The series is built through a form of imaginative archaeology. Artificial fossils and fragments connected to childhood memory are brought together within the frame. Removed from their original context and function, these objects appear displaced, suspended between artifact and invention. They resemble relics from an uncertain past, suggesting histories that may never have existed.
This ambiguity between fabrication and discovery is central to the work. The fossils do not document an authentic past; instead, they act as speculative remains. Through them, the images question how memory forms and transforms. What we remember rarely arrives intact, it is reconstructed, altered, and shaped by imagination.
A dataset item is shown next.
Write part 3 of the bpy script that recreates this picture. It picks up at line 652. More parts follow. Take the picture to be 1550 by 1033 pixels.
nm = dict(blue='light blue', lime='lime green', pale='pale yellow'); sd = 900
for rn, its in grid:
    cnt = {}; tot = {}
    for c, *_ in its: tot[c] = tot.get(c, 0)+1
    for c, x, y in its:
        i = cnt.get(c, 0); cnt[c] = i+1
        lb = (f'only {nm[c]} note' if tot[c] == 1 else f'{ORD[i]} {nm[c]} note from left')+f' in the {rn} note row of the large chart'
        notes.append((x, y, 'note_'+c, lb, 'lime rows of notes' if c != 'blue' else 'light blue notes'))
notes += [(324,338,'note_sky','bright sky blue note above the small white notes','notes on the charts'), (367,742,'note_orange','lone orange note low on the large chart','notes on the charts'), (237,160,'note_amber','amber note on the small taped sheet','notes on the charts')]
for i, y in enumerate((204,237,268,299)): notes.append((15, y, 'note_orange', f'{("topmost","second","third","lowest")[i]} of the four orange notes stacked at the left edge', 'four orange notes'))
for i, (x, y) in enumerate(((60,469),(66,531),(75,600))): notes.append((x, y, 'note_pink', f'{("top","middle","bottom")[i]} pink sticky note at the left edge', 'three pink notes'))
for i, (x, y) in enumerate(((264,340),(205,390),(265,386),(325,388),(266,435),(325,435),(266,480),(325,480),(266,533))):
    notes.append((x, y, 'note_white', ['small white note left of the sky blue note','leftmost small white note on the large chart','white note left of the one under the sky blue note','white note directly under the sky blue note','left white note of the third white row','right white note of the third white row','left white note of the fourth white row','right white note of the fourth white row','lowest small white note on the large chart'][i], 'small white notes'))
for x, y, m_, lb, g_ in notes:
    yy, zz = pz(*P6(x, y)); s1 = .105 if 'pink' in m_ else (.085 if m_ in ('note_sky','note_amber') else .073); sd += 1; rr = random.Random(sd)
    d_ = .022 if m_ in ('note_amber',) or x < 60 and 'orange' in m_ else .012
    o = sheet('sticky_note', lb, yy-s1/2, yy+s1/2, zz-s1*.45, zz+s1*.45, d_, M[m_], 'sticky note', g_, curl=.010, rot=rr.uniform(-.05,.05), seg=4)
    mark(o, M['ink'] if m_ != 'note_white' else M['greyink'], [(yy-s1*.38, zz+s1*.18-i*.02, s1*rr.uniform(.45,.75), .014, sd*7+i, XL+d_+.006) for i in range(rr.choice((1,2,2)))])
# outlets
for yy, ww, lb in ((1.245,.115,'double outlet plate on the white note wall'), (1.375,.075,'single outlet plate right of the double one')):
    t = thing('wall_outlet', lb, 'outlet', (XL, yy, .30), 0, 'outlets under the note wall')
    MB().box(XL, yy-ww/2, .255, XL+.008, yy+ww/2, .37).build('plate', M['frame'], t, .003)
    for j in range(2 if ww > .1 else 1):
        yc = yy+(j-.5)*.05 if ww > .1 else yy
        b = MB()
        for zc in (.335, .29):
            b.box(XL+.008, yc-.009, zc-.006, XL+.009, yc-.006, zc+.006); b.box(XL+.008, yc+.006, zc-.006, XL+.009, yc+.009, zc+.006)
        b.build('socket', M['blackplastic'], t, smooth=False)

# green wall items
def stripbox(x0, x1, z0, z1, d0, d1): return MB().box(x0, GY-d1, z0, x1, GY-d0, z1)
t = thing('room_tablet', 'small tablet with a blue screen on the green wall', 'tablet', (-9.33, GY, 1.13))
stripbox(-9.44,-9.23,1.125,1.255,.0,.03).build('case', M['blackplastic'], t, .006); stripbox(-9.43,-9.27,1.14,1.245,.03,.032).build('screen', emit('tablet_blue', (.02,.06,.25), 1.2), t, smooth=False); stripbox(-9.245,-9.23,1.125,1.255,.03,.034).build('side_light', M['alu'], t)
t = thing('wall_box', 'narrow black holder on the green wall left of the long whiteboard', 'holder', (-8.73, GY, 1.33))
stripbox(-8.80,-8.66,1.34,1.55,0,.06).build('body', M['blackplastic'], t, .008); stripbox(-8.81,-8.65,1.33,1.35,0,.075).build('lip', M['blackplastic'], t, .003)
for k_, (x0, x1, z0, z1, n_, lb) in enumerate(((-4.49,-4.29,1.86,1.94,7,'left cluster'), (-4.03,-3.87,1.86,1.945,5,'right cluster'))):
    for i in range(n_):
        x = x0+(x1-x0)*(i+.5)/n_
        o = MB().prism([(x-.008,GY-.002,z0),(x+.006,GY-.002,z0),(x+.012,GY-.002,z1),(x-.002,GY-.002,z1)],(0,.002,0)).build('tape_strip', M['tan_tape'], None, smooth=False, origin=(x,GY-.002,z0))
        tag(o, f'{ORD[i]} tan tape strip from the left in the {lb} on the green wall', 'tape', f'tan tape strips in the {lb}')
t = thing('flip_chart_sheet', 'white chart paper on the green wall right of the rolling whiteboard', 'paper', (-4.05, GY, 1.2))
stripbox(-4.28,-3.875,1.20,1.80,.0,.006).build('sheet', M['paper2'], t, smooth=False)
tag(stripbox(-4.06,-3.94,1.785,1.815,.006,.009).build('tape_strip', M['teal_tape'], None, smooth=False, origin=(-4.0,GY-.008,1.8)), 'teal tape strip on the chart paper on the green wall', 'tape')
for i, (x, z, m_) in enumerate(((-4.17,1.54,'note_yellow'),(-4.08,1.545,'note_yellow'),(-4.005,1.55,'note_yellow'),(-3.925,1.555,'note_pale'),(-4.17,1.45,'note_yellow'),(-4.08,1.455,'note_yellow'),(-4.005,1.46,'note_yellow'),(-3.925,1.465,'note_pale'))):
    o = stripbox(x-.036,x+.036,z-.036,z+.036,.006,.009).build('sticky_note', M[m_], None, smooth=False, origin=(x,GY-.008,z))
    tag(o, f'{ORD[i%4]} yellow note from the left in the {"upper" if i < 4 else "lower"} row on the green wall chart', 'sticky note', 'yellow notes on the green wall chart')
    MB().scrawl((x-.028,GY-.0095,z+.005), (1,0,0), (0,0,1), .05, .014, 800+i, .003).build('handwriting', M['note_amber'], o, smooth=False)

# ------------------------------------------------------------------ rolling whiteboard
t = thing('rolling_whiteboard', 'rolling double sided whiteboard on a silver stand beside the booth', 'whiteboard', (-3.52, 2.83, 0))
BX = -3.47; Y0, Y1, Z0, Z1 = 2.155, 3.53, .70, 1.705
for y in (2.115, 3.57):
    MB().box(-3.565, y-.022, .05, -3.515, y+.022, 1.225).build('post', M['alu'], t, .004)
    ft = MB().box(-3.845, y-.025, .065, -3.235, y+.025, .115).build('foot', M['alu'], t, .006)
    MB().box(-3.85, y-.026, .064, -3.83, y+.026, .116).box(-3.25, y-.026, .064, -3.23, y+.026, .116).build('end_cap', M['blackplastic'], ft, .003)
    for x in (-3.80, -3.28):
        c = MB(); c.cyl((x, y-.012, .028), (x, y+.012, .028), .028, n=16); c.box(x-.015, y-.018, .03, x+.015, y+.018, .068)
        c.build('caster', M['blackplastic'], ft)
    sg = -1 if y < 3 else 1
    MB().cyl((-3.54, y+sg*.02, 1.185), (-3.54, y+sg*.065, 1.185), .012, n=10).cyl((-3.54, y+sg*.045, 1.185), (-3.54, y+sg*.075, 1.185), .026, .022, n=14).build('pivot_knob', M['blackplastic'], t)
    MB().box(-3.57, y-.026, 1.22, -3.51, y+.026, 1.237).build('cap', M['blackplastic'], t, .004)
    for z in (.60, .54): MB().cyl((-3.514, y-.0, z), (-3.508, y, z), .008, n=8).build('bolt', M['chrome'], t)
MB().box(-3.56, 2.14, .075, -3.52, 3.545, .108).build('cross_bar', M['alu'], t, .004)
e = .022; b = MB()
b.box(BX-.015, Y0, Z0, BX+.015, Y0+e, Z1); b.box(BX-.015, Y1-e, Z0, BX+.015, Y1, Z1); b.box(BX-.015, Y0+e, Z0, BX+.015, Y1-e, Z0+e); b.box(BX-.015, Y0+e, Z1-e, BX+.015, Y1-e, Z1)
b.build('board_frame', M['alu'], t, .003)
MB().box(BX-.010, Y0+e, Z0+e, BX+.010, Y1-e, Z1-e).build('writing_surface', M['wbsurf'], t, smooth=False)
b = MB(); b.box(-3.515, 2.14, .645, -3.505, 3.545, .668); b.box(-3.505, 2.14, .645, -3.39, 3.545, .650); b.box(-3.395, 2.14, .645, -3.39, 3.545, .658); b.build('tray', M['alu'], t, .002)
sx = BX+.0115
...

The atmosphere of the photographs recalls drifting states of childhood thought. Bath-time daydreams provide an entry point into this mental space, where the mind moves freely between observation and invention. In such moments, ordinary objects easily shift meaning: bubbles become planets, water becomes landscape, and small objects acquire unexpected significance. The images move within this same territory, where recognition and abstraction exist side by side.
Rather than presenting childhood as something distant or nostalgic, the series approaches it as a living force. Childhood appears as a mode of perception that allows objects to be reinterpreted and reorganized without restriction. Within the photographs, this energy returns through acts of rearrangement, play, and transformation.
Time inside A Second Without Inertia feels weightless. Without inertia, without the force that pushes one moment into the next, events do not accumulate or advance. Each image holds its own temporal space, detached from sequence or progression. Memory fragments, invented artifacts, and imagined histories coexist within the same suspended moment.
The result is a field where archaeology and reverie intersect. Fossils that never existed are treated as discoveries, while childhood memories appear as shifting landscapes. Meaning remains open, moving between recognition and invention.
For a brief moment, time releases its forward pull.
Objects remain suspended, free from the direction that usually defines them.